Часто повторяется мысль, что на характере русского народа отрицательно сказалось крепостное право, отмененное сравнительно с другими странами Европы довольно поздно – только в 1861 г. Однако крепостным правом не был затронут русский Север. По сравнению с некоторыми иными европейскими государствами крепостное право в России не носило характера рабства: рабство же в США было отменено позднее, чем крепостное право в России. К тому же русский национальный характер оформился до закрепощения крестьян. Писатели же в XIX в. всегда отмечали чувство собственного достоинства у русских крестьян (Пушкин, Тургенев, Толстой и др.).

Я стремлюсь развеять миф, но я не хочу сказать, что все было прекрасно в характере русской культуры. Следует искать лишь реальные недостатки, а не вымышленные. Не у маркиза де Кюстина, пребывавшего в России чуть больше двух месяцев, учиться нам воспринимать Россию! Будем свободны в наших представлениях о России.

Одна черта, замеченная давно, действительно составляет несчастье русских: это во всем доходить до крайностей, до пределов возможного.

У замечательнейшего представителя европейского Возрождения – Максима Грека, переехавшего в Россию на рубеже XVI в., здесь сильнейшим образом пострадавшего и тем не менее полюбившего Россию из окон своих тюремных келий, где он, несмотря ни на что, писал свои замечательные работы, а затем в чрезвычайно быстрый срок после своей кончины признанного святым (какова длительность нашей традиции!),— есть поразительный по верности образ России. Он пишет о России как о женщине, сидящей при пути в задумчивой позе, в черном платье. Она чувствует себя при конце времен, она думает о своем будущем. Она плачет. Берег реки или моря, край света, пути и дороги – были всегда местами, к которым стремился народ. Даже первые столицы Руси основывались на Великом пути из варяг в греки. На пути был основан Владимир и Смоленск. Ярославль получает свое значение как первый путь за «Камень» – в Сибирь. Иван Грозный мечтает о переносе своей столицы в Вологду на путях в Англию и только случай (вернее «дурная» примета) заставляет его отказаться от своей затеи. Но Петр Великий переносит все же столицу своей империи на самый опасный рубеж – к морю. Столица на самой границе своей огромной страны! – думаю, это единственный в своем роде случай в мировой истории.
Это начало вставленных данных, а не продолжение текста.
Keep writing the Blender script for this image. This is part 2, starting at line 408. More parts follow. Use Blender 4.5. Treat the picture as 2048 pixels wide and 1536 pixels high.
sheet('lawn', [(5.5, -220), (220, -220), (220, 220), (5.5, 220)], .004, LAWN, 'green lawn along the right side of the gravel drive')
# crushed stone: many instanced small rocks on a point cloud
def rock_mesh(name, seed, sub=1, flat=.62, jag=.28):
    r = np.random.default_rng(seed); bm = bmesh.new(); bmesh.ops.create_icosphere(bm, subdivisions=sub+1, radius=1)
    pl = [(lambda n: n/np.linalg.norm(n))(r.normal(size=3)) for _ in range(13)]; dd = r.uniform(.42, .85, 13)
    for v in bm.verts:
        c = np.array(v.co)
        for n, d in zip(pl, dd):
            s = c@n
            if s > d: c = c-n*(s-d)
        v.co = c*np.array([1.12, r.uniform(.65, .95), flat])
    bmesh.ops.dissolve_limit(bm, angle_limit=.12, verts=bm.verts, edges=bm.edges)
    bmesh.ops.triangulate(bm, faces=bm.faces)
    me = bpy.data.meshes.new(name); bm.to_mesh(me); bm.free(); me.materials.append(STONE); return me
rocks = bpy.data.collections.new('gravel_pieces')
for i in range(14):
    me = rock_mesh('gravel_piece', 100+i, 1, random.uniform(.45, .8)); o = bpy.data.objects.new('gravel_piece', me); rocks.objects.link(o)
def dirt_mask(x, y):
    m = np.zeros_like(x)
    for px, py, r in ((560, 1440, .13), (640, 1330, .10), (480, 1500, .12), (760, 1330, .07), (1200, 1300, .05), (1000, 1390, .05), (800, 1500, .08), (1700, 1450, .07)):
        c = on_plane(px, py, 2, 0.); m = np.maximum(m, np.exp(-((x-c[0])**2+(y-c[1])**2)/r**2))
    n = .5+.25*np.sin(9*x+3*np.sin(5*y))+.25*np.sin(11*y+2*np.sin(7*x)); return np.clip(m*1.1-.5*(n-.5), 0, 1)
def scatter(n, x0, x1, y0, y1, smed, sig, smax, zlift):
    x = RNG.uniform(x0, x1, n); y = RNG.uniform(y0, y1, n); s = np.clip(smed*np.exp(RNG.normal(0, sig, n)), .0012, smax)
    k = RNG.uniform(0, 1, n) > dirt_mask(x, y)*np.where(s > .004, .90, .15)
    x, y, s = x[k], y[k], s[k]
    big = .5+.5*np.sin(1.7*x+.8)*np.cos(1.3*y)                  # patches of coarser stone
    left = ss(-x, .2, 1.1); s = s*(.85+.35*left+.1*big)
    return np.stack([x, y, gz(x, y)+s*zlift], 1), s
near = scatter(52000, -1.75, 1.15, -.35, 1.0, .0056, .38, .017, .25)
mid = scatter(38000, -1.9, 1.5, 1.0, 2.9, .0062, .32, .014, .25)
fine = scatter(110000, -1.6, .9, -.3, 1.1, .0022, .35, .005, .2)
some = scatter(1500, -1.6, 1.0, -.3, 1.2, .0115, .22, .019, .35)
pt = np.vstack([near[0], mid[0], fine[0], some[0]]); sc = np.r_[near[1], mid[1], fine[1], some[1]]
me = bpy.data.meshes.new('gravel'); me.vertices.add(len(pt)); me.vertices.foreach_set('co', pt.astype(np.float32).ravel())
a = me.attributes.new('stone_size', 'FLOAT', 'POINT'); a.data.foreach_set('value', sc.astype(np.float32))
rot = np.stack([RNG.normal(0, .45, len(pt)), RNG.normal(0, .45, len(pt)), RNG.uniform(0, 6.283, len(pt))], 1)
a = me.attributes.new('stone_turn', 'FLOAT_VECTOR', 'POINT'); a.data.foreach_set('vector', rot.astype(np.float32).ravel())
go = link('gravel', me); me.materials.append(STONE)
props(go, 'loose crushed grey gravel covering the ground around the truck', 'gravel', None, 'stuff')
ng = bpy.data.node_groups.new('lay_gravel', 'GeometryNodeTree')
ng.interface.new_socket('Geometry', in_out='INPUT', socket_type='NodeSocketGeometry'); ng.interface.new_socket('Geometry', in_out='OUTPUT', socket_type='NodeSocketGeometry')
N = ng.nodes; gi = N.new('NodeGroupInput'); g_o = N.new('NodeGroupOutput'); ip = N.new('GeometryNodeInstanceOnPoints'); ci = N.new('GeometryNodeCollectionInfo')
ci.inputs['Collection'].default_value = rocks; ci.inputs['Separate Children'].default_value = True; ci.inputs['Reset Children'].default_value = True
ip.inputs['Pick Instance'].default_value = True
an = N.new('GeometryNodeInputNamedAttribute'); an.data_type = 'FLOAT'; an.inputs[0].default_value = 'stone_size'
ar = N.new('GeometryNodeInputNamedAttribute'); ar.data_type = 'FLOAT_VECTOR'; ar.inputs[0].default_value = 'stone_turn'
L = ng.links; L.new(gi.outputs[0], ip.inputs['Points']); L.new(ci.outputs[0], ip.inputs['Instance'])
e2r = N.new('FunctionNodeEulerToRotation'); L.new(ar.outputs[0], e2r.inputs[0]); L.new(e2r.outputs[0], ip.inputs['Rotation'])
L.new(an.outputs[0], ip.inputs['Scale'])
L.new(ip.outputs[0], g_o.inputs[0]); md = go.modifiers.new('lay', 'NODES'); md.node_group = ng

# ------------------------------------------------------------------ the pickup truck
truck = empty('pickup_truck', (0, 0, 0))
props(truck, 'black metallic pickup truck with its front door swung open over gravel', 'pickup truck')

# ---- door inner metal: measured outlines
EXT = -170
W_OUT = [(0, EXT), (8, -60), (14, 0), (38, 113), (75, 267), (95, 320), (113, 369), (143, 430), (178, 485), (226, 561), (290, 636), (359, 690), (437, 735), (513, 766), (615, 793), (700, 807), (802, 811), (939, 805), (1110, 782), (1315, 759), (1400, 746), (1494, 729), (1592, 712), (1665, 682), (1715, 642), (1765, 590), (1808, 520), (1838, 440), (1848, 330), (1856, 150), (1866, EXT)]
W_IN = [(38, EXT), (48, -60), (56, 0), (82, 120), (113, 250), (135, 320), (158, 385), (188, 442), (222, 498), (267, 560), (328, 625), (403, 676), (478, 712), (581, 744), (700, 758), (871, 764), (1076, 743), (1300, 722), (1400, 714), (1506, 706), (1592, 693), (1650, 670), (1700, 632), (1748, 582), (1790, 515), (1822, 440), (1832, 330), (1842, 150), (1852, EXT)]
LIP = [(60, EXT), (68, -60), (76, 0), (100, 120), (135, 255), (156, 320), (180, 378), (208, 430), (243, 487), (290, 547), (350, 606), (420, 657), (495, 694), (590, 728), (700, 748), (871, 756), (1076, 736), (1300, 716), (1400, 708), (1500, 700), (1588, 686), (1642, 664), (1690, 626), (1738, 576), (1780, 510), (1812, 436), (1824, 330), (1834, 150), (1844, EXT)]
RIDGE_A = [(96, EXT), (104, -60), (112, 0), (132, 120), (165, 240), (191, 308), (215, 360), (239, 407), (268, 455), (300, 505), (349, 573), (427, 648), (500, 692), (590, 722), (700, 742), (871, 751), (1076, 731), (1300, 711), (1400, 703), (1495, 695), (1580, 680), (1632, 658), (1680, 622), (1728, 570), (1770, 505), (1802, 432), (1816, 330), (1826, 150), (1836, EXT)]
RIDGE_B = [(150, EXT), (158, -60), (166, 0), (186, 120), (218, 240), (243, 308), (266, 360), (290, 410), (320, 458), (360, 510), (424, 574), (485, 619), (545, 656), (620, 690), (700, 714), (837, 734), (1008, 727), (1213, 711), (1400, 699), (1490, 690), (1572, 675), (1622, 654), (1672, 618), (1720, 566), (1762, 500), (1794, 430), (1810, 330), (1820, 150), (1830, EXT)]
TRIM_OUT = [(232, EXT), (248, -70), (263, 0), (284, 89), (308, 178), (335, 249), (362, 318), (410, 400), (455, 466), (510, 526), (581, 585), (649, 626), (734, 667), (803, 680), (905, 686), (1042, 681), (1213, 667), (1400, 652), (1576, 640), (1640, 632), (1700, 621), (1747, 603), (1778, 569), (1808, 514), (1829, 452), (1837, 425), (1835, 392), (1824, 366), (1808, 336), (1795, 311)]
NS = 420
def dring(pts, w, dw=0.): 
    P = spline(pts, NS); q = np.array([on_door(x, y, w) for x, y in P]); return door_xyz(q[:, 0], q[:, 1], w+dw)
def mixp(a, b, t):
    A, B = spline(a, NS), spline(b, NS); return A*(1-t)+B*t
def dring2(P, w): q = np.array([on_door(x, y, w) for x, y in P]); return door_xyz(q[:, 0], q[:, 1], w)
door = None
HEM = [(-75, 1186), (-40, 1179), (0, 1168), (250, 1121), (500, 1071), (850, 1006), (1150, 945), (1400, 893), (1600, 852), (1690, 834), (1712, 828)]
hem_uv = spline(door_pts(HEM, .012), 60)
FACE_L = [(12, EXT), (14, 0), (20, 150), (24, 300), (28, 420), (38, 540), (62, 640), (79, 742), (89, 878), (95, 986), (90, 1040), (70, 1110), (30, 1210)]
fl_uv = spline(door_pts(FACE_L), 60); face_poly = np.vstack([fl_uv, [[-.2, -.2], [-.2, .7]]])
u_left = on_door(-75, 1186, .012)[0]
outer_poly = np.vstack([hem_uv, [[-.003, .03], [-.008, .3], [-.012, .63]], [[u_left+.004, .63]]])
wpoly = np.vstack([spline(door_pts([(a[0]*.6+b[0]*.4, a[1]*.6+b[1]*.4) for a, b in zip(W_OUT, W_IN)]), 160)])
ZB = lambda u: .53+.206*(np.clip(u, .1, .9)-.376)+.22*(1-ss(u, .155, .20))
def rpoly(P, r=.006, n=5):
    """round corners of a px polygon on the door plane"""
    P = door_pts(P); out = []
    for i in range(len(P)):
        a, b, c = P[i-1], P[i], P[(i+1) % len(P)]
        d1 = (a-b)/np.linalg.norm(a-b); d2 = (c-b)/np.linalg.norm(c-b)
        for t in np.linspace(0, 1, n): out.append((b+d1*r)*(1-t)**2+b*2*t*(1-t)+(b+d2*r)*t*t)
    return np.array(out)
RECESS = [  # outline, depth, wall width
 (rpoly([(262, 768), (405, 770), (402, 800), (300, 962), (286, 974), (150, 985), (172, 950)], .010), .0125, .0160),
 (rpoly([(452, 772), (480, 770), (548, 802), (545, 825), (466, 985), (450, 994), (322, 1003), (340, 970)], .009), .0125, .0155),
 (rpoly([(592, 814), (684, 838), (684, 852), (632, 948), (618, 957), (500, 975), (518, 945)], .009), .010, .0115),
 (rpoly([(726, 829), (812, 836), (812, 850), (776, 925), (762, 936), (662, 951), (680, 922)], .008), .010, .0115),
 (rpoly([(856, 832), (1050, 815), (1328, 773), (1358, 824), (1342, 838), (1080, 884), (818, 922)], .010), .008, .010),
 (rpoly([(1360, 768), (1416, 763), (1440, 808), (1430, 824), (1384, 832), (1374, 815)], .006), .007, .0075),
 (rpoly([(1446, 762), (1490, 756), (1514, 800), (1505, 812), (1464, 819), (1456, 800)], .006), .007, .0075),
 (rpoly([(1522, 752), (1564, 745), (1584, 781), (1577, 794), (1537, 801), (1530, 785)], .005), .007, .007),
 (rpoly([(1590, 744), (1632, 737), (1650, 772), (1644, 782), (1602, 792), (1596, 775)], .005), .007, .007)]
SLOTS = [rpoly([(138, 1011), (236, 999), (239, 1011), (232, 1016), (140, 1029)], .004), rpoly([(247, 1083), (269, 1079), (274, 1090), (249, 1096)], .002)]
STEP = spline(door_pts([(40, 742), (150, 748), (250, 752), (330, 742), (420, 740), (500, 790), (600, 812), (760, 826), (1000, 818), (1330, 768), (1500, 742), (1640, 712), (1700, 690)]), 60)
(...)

Но в России он еще связан с идеологическим моментом – решительным преобразованием всей страны.

А что говорить о многочисленных монастырях, которые все время двигались дальше и дальше в леса и на острова к Студеному морю? Эту же черту доведения всего до границ возможного и при этом в кратчайшие сроки можно заметить в России во всем. Не только в пресловутых русских внезапных отказах от всех земных благ, но и в русской философии и искусстве.